Provided material ::
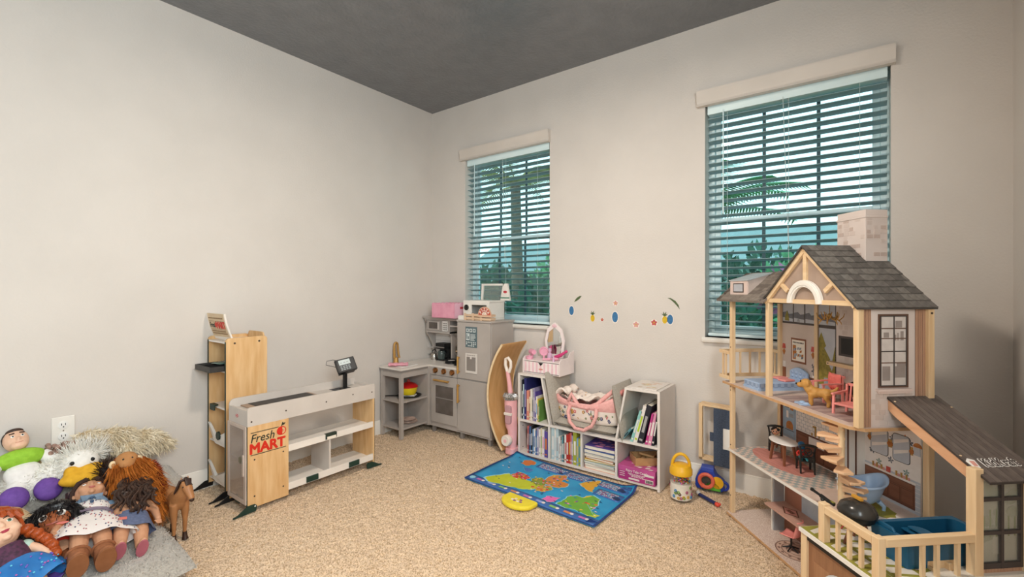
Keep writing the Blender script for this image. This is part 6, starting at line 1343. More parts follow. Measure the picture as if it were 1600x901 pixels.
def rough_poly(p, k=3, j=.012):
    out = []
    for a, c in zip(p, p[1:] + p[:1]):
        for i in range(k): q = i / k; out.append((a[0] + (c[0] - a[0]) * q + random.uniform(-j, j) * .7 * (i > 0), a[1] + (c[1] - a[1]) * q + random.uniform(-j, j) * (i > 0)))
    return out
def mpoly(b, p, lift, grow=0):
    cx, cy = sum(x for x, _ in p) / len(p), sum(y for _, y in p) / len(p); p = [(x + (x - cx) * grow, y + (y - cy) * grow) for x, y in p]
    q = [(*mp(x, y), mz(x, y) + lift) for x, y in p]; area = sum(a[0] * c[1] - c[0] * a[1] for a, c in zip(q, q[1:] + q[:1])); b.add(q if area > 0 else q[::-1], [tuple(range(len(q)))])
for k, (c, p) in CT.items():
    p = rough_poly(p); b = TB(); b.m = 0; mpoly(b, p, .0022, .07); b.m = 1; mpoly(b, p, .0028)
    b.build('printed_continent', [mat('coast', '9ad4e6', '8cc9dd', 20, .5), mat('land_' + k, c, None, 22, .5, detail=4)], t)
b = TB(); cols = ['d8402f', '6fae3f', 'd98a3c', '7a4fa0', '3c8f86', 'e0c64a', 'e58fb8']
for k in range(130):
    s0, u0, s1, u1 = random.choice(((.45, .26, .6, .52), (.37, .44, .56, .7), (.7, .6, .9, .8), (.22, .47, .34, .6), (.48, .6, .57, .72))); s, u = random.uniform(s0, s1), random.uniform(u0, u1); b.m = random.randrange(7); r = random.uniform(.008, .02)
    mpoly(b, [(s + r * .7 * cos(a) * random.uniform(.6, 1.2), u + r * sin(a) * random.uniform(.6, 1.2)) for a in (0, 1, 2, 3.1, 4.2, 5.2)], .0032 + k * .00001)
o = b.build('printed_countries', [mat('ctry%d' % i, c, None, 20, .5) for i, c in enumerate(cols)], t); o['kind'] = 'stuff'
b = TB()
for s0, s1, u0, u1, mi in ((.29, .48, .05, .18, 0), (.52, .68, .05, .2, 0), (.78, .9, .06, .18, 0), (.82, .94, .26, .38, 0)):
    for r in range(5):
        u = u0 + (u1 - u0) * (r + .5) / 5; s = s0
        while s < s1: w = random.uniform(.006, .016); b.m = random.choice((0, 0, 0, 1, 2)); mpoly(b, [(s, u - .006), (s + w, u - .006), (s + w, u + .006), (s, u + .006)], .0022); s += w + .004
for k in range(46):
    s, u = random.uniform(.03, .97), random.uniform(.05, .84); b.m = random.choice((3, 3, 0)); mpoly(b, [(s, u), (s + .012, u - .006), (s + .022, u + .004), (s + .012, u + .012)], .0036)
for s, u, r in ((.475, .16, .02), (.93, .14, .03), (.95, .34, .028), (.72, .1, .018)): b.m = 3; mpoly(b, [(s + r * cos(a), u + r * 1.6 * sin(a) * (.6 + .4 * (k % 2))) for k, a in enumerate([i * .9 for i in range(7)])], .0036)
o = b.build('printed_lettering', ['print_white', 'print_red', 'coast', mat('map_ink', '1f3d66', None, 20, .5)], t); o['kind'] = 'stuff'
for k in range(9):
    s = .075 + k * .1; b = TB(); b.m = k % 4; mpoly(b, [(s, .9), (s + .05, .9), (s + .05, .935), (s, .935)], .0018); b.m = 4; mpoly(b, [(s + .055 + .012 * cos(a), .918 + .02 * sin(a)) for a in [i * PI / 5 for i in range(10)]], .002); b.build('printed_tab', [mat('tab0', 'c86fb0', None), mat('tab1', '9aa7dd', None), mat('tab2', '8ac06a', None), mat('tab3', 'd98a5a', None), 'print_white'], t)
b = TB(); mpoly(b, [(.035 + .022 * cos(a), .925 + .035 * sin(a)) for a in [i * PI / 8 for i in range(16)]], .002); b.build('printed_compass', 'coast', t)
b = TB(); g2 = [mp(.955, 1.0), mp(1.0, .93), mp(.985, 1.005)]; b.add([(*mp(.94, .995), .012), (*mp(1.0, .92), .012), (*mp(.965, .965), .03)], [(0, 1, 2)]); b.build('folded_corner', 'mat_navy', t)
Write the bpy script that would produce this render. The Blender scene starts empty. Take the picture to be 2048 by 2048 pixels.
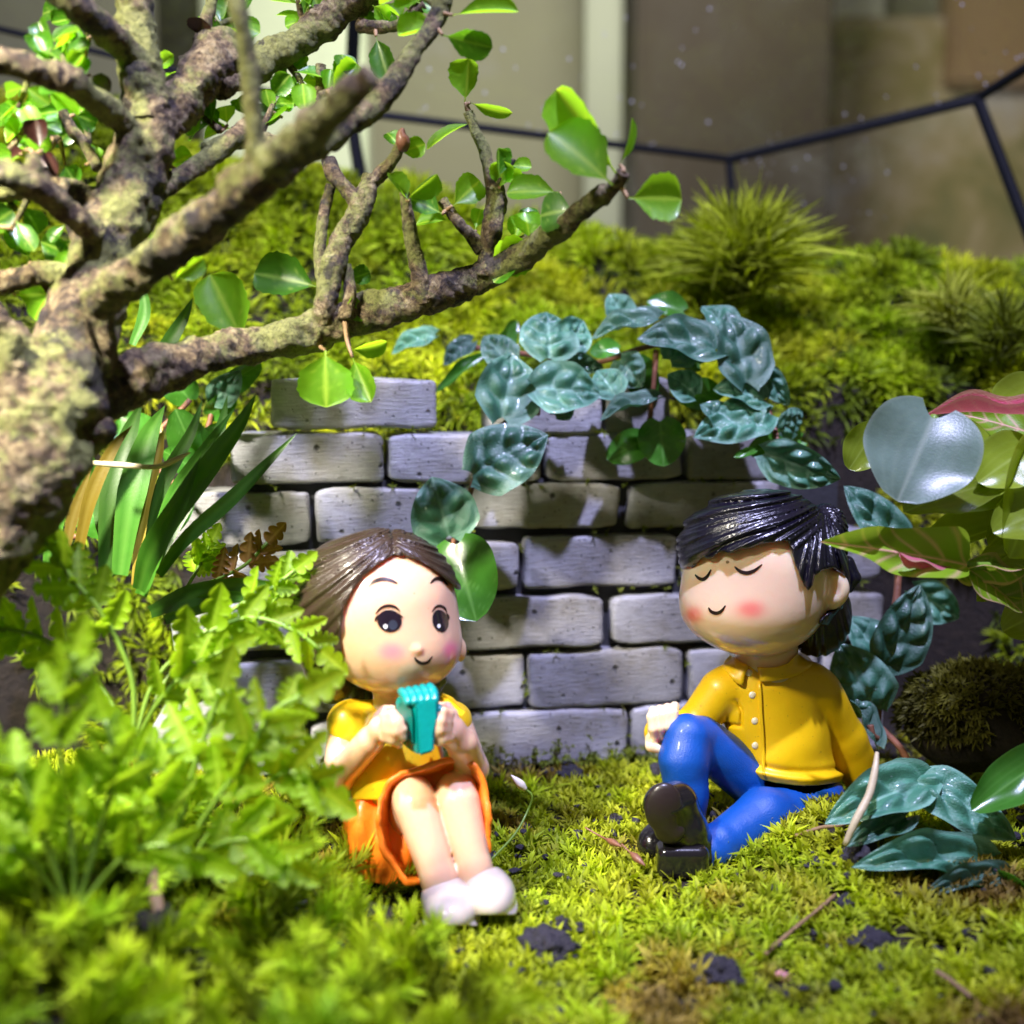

Problem details :: Reproduce every record above exactly, omitting the pictures.

Written solution ::
Keep writing the Blender script for this image. This is part 6, starting at line 1343. More parts follow. Measure the picture as if it were 1600x901 pixels.
def rough_poly(p, k=3, j=.012):
    out = []
    for a, c in zip(p, p[1:] + p[:1]):
        for i in range(k): q = i / k; out.append((a[0] + (c[0] - a[0]) * q + random.uniform(-j, j) * .7 * (i > 0), a[1] + (c[1] - a[1]) * q + random.uniform(-j, j) * (i > 0)))
    return out
def mpoly(b, p, lift, grow=0):
    cx, cy = sum(x for x, _ in p) / len(p), sum(y for _, y in p) / len(p); p = [(x + (x - cx) * grow, y + (y - cy) * grow) for x, y in p]
    q = [(*mp(x, y), mz(x, y) + lift) for x, y in p]; area = sum(a[0] * c[1] - c[0] * a[1] for a, c in zip(q, q[1:] + q[:1])); b.add(q if area > 0 else q[::-1], [tuple(range(len(q)))])
for k, (c, p) in CT.items():
    p = rough_poly(p); b = TB(); b.m = 0; mpoly(b, p, .0022, .07); b.m = 1; mpoly(b, p, .0028)
    b.build('printed_continent', [mat('coast', '9ad4e6', '8cc9dd', 20, .5), mat('land_' + k, c, None, 22, .5, detail=4)], t)
b = TB(); cols = ['d8402f', '6fae3f', 'd98a3c', '7a4fa0', '3c8f86', 'e0c64a', 'e58fb8']
for k in range(130):
    s0, u0, s1, u1 = random.choice(((.45, .26, .6, .52), (.37, .44, .56, .7), (.7, .6, .9, .8), (.22, .47, .34, .6), (.48, .6, .57, .72))); s, u = random.uniform(s0, s1), random.uniform(u0, u1); b.m = random.randrange(7); r = random.uniform(.008, .02)
    mpoly(b, [(s + r * .7 * cos(a) * random.uniform(.6, 1.2), u + r * sin(a) * random.uniform(.6, 1.2)) for a in (0, 1, 2, 3.1, 4.2, 5.2)], .0032 + k * .00001)
o = b.build('printed_countries', [mat('ctry%d' % i, c, None, 20, .5) for i, c in enumerate(cols)], t); o['kind'] = 'stuff'
b = TB()
for s0, s1, u0, u1, mi in ((.29, .48, .05, .18, 0), (.52, .68, .05, .2, 0), (.78, .9, .06, .18, 0), (.82, .94, .26, .38, 0)):
    for r in range(5):
        u = u0 + (u1 - u0) * (r + .5) / 5; s = s0
        while s < s1: w = random.uniform(.006, .016); b.m = random.choice((0, 0, 0, 1, 2)); mpoly(b, [(s, u - .006), (s + w, u - .006), (s + w, u + .006), (s, u + .006)], .0022); s += w + .004
for k in range(46):
    s, u = random.uniform(.03, .97), random.uniform(.05, .84); b.m = random.choice((3, 3, 0)); mpoly(b, [(s, u), (s + .012, u - .006), (s + .022, u + .004), (s + .012, u + .012)], .0036)
for s, u, r in ((.475, .16, .02), (.93, .14, .03), (.95, .34, .028), (.72, .1, .018)): b.m = 3; mpoly(b, [(s + r * cos(a), u + r * 1.6 * sin(a) * (.6 + .4 * (k % 2))) for k, a in enumerate([i * .9 for i in range(7)])], .0036)
o = b.build('printed_lettering', ['print_white', 'print_red', 'coast', mat('map_ink', '1f3d66', None, 20, .5)], t); o['kind'] = 'stuff'
for k in range(9):
    s = .075 + k * .1; b = TB(); b.m = k % 4; mpoly(b, [(s, .9), (s + .05, .9), (s + .05, .935), (s, .935)], .0018); b.m = 4; mpoly(b, [(s + .055 + .012 * cos(a), .918 + .02 * sin(a)) for a in [i * PI / 5 for i in range(10)]], .002); b.build('printed_tab', [mat('tab0', 'c86fb0', None), mat('tab1', '9aa7dd', None), mat('tab2', '8ac06a', None), mat('tab3', 'd98a5a', None), 'print_white'], t)
b = TB(); mpoly(b, [(.035 + .022 * cos(a), .925 + .035 * sin(a)) for a in [i * PI / 8 for i in range(16)]], .002); b.build('printed_compass', 'coast', t)
b = TB(); g2 = [mp(.955, 1.0), mp(1.0, .93), mp(.985, 1.005)]; b.add([(*mp(.94, .995), .012), (*mp(1.0, .92), .012), (*mp(.965, .965), .03)], [(0, 1, 2)]); b.build('folded_corner', 'mat_navy', t)
Write the bpy script that would produce this render. The Blender scene starts empty. Take the picture to be 2048 by 2048 pixels.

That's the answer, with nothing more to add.